> [Stored records]
____________
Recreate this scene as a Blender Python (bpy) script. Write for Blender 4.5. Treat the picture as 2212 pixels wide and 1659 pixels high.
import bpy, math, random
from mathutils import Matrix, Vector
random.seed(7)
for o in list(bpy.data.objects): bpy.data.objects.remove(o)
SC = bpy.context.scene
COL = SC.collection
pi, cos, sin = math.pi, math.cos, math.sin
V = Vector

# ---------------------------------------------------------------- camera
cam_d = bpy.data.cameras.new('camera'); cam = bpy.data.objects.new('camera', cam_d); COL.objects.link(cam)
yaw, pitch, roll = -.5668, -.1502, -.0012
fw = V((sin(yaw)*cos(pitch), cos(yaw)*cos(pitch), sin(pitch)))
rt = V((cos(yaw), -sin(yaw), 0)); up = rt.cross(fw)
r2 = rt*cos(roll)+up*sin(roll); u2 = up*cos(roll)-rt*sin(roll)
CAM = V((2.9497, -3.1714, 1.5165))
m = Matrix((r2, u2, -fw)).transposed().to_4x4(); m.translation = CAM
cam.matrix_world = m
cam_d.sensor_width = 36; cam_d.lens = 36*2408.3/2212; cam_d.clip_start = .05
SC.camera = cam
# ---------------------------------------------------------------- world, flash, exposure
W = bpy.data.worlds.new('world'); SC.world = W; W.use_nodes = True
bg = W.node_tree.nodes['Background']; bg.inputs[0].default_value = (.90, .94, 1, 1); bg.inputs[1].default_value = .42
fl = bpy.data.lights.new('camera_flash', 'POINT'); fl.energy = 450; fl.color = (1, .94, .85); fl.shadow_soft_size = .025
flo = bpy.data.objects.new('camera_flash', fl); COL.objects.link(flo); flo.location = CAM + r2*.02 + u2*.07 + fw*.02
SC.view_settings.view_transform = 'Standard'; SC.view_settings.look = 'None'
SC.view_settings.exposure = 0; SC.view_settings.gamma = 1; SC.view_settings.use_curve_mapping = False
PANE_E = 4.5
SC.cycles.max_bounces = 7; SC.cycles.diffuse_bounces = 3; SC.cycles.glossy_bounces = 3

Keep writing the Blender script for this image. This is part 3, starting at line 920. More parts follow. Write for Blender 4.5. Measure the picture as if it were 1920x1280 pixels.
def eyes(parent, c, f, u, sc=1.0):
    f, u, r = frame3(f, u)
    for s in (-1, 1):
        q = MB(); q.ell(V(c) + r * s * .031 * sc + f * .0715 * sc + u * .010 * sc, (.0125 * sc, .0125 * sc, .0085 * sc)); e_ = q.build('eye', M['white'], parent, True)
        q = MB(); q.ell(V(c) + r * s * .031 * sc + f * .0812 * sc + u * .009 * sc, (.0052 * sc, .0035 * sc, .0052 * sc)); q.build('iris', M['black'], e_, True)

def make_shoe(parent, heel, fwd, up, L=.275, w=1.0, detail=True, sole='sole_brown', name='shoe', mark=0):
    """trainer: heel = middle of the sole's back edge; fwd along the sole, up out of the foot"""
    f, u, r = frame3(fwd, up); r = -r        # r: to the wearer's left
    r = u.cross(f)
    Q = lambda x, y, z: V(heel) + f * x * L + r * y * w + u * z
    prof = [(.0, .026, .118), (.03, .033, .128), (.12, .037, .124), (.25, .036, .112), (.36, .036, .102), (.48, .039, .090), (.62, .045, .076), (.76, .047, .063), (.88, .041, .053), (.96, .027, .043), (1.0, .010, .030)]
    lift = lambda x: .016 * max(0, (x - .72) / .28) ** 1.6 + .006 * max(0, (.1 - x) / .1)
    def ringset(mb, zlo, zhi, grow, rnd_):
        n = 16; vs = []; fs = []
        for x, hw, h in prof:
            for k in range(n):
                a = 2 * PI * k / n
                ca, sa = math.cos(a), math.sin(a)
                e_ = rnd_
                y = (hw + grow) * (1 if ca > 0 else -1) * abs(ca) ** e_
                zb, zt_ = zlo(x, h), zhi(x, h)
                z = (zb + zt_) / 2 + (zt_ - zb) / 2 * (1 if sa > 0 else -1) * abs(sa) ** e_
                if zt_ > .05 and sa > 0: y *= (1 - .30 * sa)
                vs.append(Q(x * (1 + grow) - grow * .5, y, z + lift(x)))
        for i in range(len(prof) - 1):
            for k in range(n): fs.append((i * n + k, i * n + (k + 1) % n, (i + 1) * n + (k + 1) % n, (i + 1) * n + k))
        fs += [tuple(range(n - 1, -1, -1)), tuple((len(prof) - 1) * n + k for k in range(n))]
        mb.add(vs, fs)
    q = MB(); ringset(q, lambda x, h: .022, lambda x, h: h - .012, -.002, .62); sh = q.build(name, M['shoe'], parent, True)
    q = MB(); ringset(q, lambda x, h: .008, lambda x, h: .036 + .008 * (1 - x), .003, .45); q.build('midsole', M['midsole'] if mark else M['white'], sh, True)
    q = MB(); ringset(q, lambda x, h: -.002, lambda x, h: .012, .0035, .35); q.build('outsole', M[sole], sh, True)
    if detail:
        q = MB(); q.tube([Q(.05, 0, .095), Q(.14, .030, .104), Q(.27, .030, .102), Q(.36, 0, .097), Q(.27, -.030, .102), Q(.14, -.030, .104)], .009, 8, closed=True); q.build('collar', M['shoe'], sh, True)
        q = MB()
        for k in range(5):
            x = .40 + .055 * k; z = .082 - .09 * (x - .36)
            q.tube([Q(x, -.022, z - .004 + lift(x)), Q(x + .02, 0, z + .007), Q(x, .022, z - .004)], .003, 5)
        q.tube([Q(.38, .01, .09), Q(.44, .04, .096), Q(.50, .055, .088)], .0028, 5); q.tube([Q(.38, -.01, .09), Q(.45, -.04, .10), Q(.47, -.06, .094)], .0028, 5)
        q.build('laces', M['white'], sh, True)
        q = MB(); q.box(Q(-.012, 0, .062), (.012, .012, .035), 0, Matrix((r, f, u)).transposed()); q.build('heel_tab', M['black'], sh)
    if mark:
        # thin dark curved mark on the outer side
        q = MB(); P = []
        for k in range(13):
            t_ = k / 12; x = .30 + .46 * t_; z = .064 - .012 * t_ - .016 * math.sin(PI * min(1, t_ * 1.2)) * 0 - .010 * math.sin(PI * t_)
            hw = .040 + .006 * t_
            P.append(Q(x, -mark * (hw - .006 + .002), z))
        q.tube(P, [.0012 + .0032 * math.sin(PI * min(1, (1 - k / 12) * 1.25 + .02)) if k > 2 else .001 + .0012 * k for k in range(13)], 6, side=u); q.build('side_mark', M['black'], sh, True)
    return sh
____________
> [What the task requires] Find every line in the records above that holds the word "pixels", and copy each one.

> [Response]
Recreate this scene as a Blender Python (bpy) script. Write for Blender 4.5. Treat the picture as 2212 pixels wide and 1659 pixels high.
Keep writing the Blender script for this image. This is part 3, starting at line 920. More parts follow. Write for Blender 4.5. Measure the picture as if it were 1920x1280 pixels.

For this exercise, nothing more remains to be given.